In September 2022, Joel Oppenheim ("Oppenheim") and Critical Update, Inc., owned by Beasley ("Critical Update" and collectively with Oppenheim, the "Intervenors"), filed a Petition in Intervention. Oppenheim alleges that he advanced at least $797,000 to the Company from 2015 to 2019 (including $416,900 alleged owed under a loan agreement) and that he also provided various certificates of deposit to the Company in the aggregate amount of $258,251. Oppenheim is seeking return of amounts advanced with interest, a declaratory judgment establishing the amount of Company stock and warrants owed to him, and attorney's fees. Separately, Critical Update is seeking $120,000 CAD alleged owed to it in consideration for services rendered to Petrolia Canada, plus interest and attorney's fees.

On October 11, 2022, Petrolia and Petrolia Canada filed a general denial of all the Defendants' counterclaims.

Subsequently, on December 6, 2022, Oppenheim filed a motion for severance asking the court to sever his breach of loan agreement claim from the other claims in this lawsuit and adjudicate the claim as Cause No. 2022-15278-B. The same day, Oppenheim also filed a motion for partial summary judgment on his breach of loan agreement claim. On December 22, 2022, Oppenheim filed a separate lawsuit and application for temporary injunction (Cause No. 2022-83054) in the 157th Judicial District Court, Harris County Texas against the Company and Petrolia Canada and their individual board members.
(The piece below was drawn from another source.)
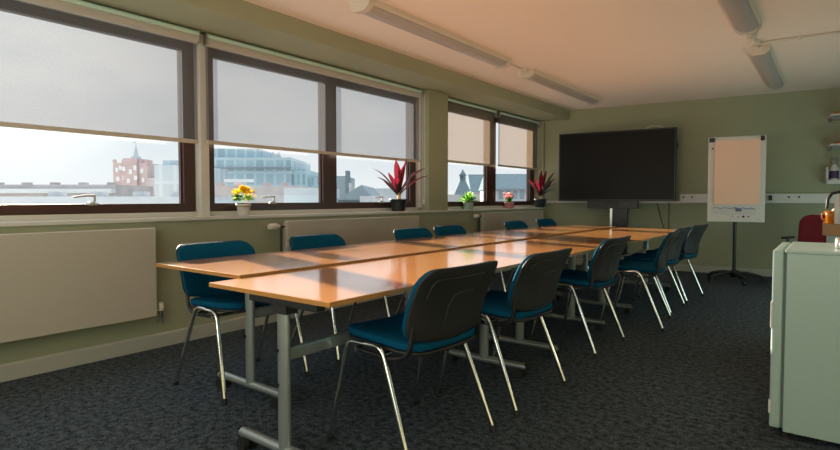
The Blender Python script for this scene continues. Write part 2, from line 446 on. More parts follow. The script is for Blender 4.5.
# ------------------------------------------------------------------ far wall fittings
def wl(x): return x / math.cos(FANG)
o = thing('cable_trunking', 'cream dado trunking along the far wall with twin sockets', 'trunking', (0, 8.64, 0), FANG)
mb = MB(); mb.box(wl(2.09), RX - .02, -.055, 0, 1.033, 1.165, b=.004); mb.build('trunking_body', M['white_plastic'], o)
mb = MB(); mb.box(.05, wl(2.09), -.03, 0, 1.025, 1.062); mb.build('mini_trunking', M['white_plastic'], o)
for sx in (2.105, 3.40):
    s = MB(); s.box(wl(sx) - .005, wl(sx) + .205, -.064, -.055, 1.055, 1.145, b=.003)
    so = s.build('socket_plate', M['white_plastic'], o)
    for k in (.040, .155):
        q = MB(); q.box(wl(sx) + k - .012, wl(sx) + k + .012, -.070, -.064, 1.105, 1.128); q.build('switch', M['bezel'], so)
mb = MB(); mb.box(wl(3.21), wl(3.25), -.10, -.0555, 1.07, 1.14, b=.006)
tag(mb.build('power_adaptor', M['bezel'], None), 'black plug adaptor in the trunking just right of the flip chart', 'plug').matrix_world = WF

# interactive screen on a column stand --------------------------------------------
o = thing('display_screen', 'large switched off black display screen on a column stand by the far wall', 'screen', (1.225, fy(1.225) - .26, 0), FANG)
mb = MB(); mb.box(-.868, .868, -.035, .035, 1.058, 2.142, b=.008); mb.build('bezel', M['bezel'], o)
mb = MB(); mb.box(-.845, .845, -.0385, -.034, 1.085, 2.120); mb.build('screen_panel', M['screen'], o)
mb = MB(); mb.box(-.40, .35, -.05, .05, .945, 1.06, b=.005); g = mb.build('speaker_bar', M['bezel'], o)
mb = MB(); mb.tube(arc_pts([(-.15, -.052, 1.03), (.06, -.052, 1.03), (.08, -.052, .985), (.02, -.052, .985), (-.0, -.052, 1.0), (-.12, -.052, 1.0)], .02), .006, 6); mb.build('cable_loop', M['plastic'], g)
mb = MB(); mb.box(-.025, .19, -.01, .09, .06, .96); mb.build('column', M['black'], o)
mb = MB(); mb.box(-.060, -.027, -.01, .09, .06, .945); mb.build('column_edge', M['nickel'], o)
mb = MB(); mb.box(-.42, .55, -.28, -.20, .05, .09); mb.box(-.42, .55, .14, .20, .05, .09); mb.box(0, .16, -.28, .20, .05, .085); b = mb.build('base', M['black'], o)
for (x, y) in ((-.38, -.24), (.51, -.24), (-.38, .17), (.51, .17)):
    c = MB(); c.cyl((x - .015, y, .028), (x + .015, y, .028), .028, 14); c.build('castor', M['rubber'], b)
mb = MB(); mb.cyl((.868, 0, 1.88), (.890, 0, 1.88), .03, 12); mb.build('side_knob', M['bezel'], o)
mb = MB(); mb.tube([(.42, .02, 2.14), (.5, .05, 2.19), (.62, .05, 2.185), (.70, .02, 2.14)], .006, 6); mb.build('top_cable', M['white_plastic'], o)
for k, (a, b) in enumerate(((1.78, 1.98), (1.95, 1.97))):
    mb = MB(); y = fy(a) - .035
    mb.tube([(a, y, 1.03), (a + (b - a) * .4, y - .03, .75), (b, y - .05, .4), (b + .02, y - .06, .01)], .006, 6)
    tag(mb.build('power_cable', M['rubber']), ('thin dark cable slanting down the far wall right of the screen column', 'thin dark cable hanging straight down the far wall under the screen corner')[k], 'cable', 'cables below the screen')

# flip chart easel ------------------------------------------------------------------
FA = R(9.0)
o = thing('flip_chart', 'white flip chart easel on a black star base by the far wall', 'flip chart', (2.915, 8.13, 0), FA)
mb = MB(); mb.box(-.325, .325, -.03, .0, .79, 1.905, b=.006); mb.build('board', M['board'], o)
mb = MB()
n = 14
vs = []
for j in range(n + 1):
    z = 1.875 - j / n * .855
    off = -.040 - .012 * math.sin(j / n * 3.1) - (.02 * (j / n) ** 3)
    for i in range(7):
        x = -.25 + i / 6 * .515; vs.append((x, off - (.012 * (i / 6) ** 2 * (j / n) ** 4), z))
mb.add(vs, [(j * 7 + i, j * 7 + i + 1, j * 7 + i + 8, j * 7 + i + 7) for j in range(n) for i in range(6)], True)
mb.build('paper_pad', M['paper'], o)
mb = MB(); mb.box(-.31, .27, -.05, -.03, 1.855, 1.885); cl = mb.build('clamp_bar', M['board'], o)
mb = MB(); mb.box(-.315, -.25, -.07, -.028, 1.838, 1.892, b=.005); mb.build('clamp_hook', M['bezel'], cl)
mb = MB(); mb.box(.262, .305, -.07, -.028, 1.835, 1.895, b=.008); mb.build('clamp_hook', M['bezel'], cl)
mb = MB()
for z, x0, x1, am in ((.972, -.25, .06, .004), (.968, -.02, .22, .009), (.945, .0, .07, .020)):
    mb.tube([(x0 + (x1 - x0) * i / 26, -.032, z + am * math.sin(i * 1.9) + .006 * math.sin(i * .7)) for i in range(27)], .0035, 5)
mb.build('handwriting', M['ink_blue'], o)
mb = MB()
for z in (.955, .925, .90): mb.tube([(-.27 + .5 * i / 20, -.032, z + .003 * math.sin(i * 2.3)) for i in range(21)], .002, 5)
mb.build('handwriting', M['ink_grey'], o)
for x, z, r, mt in ((.09, .862, .015, 'bezel'), (.145, .862, .012, 'oak'), (.03, .856, .012, 'steel'), (-.03, .866, .009, 'ink_grey'), (-.275, 1.755, .012, 'bezel'), (.26, .83, .008, 'ink_grey')):
    mb = MB(); mb.cyl((x, -.030, z), (x, -.042, z), r, 12); mb.build('magnet', M[mt], o)
mb = MB(); mb.cyl((0, .02, .10), (0, .02, 1.0), .021, 14); mb.cyl((0, .02, .45), (0, .02, 1.5), .016, 12); mb.box(-.06, .06, 0, .05, .85, 1.2); mb.build('pole', M['black'], o)
mb = MB(); mb.lathe([(.03, .06), (.045, .065), (.045, .12), (.03, .16)], 16, T_(0, .02, 0)); hub = mb.build('star_base', M['black'], o)
for k in range(5):
    a = R(-72 * k - 62) - FA
    d = Vector((math.cos(a), math.sin(a), 0)); pp = lambda r, z: Vector((0, .02, z)) + d * r
    l = MB(); l.tube([pp(.02, .115), pp(.14, .118), pp(.27, .095), pp(.335, .075)], [.026, .024, .020, .015], 10); l.build('leg', M['black'], o)
    w = MB(); e = pp(.33, .03); s = Vector((-d.y, d.x, 0))
    w.cyl(e - s * .022, e + s * .022, .030, 14); w.cyl(pp(.33, .03), pp(.33, .08), .010, 8); w.build('castor', M['rubber'], o)

# ------------------------------------------------------------------ ceiling lamps and conduit
def lamp(x, y0, y1, label):
    L = y1 - y0
    o = thing('ceiling_lamp', label, 'ceiling light', (x, (y0 + y1) / 2, CEIL), 0, 'long batten lights on the ceiling')
    h = L / 2
    b = MB(); b.prism([(-.10, 0), (.10, 0), (.10, -.03), (.085, -.045), (-.085, -.045), (-.10, -.03)], 'y', -h + .03, h - .03); b.build('lamp_body', M['lamp_body'], o)
    d = MB()
    pr = [(-.085 + .17 * i / 12, -.045 - .040 * math.sin(math.pi * i / 12) ** .6) for i in range(13)]
    d.prism(pr, 'y', -h + .05, h - .05, smooth=True); d.build('diffuser', M['diffuser'], o)
    for s in (-1, 1):
        e = MB(); y = s * (h - .028)
        e.prism([(-.102, 0), (.102, 0), (.102, -.035), (.088, -.06), (.05, -.088), (-.05, -.088), (-.088, -.06), (-.102, -.035)], 'y', y - .028, y + .028); e.build('end_cap', M['lamp_body'], o)
    return o
lamp(1.12, 2.93, 5.12, 'long ceiling light on the window side, nearest the camera')
lamp(1.11, 5.66, 7.90, 'long ceiling light on the window side, in front of the screen wall')
lamp(3.325, 3.05, 5.33, 'long ceiling light at the top right edge, nearest the camera')
lamp(3.325, 6.12, 8.26, 'long ceiling light in line with the flip chart')
def conduit(pts, label, boxes, bs=.04):
    o = thing('cable_conduit', label, 'conduit', pts[0], 0, 'white conduits on the ceiling'); p0 = Vector(pts[0])
    m_ = MB(); m_.tube([Vector(p) - p0 for p in pts], .011, 8); m_.build('conduit_tube', M['lamp_body'], o)
    for b in boxes:
        k = MB(); q = Vector(b) - p0
        e = bs
        k.lathe([(e, .012), (e, -.03 * e / .04), (e * .75, -.036 * e / .04)], 14, T_(*q)); k.build('junction_box', M['lamp_body'], o)
conduit([(1.12, 5.12, CEIL - .013), (1.12, 5.66, CEIL - .013)], 'short white conduit joining the two window side ceiling lights', [(1.12, 5.60, CEIL - .013)])
conduit([(3.325, 5.33, CEIL - .013), (3.325, 6.12, CEIL - .013)], 'short white conduit joining the two right hand ceiling lights', [(3.325, 5.92, CEIL - .013), (3.325, 5.62, CEIL - .013)])
conduit([(3.36, 5.98, CEIL - .013), (RX, 6.1, CEIL - .013)], 'white conduit crossing the ceiling to the right wall', [(3.66, 6.005, CEIL - .013)], .019)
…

That action is a shareholder derivative lawsuit filed against the Company alleging, among other things, breach of duty of loyalty and breach of duty of obedience, as well as seeking to compel a shareholder meeting and seeking expedited discovery. On December 30, 2022, Jovian Petroleum Corporation filed a petition in intervention to join this newly filed lawsuit.

In January 2023, Petrolia and Petrolia Canada filed a motion to strike the intervention of Oppenheim and on February 3, 2023, Oppenheim filed a response to that motion arguing that such intervention is proper. Such motions are still pending with the court.

On February 9, 2023, Edna Meyer-Nelson, Suzanne Klein, and Laura S. Ward (the "Additional Intervenors"), each a shareholder of the Company, filed a separate Petition in Intervention to join in Oppenheim's derivative suit against the Defendants. The Additional Intervenors are seeking an order compelling an annual shareholder meeting of the Company; a temporary injunction requiring the Defendants to hold an annual and special meeting of the shareholders of the Company within 30 days to elect directors of the Company and conduct such other proper business as may come before it; a temporary injunction enjoining the Defendant Directors from voting their Series B Preferred Shares; an order combining the hearing on the temporary injunction with a trial on the merits; expedited discovery; and upon final trial, the Additional Intervenors are requesting: (i) rescission of the Series B Preferred Stock; (ii) forfeiture of all compensation paid to the Defendant Directors by the Company after the Series B Preferred Stock issuance; (iii) actual damages in an amount to be proven at trial; (iv) exemplary damages sufficient to deter the directors of other Texas corporations from disenfranchising a corporation's shareholders, as alleged by the Additional Intervenors; (v) attorneys' fees and expenses; and (vi) such other and further relief to which Additional Intervenors are entitled.

The outcome of the above litigation is currently unknown; however, the Company disputes the Defendants' counterclaims and the allegations of the Intervenors and intends to defend the matter vigorously, while also continuing to seek all damages which it is due.

Regardless of the merit of the particular claims summarized above, litigation may be expensive, time-consuming, disruptive to the Company's operations, and distracting to management. Additionally, the outcome of the litigation matters discussed above may result in significant compensatory, punitive or other monetary damages, and/or remedial corporate measures or injunctive relief against the Company that could materially adversely affect its financial condition, cash flow, available cash, and the value of its securities and prospects.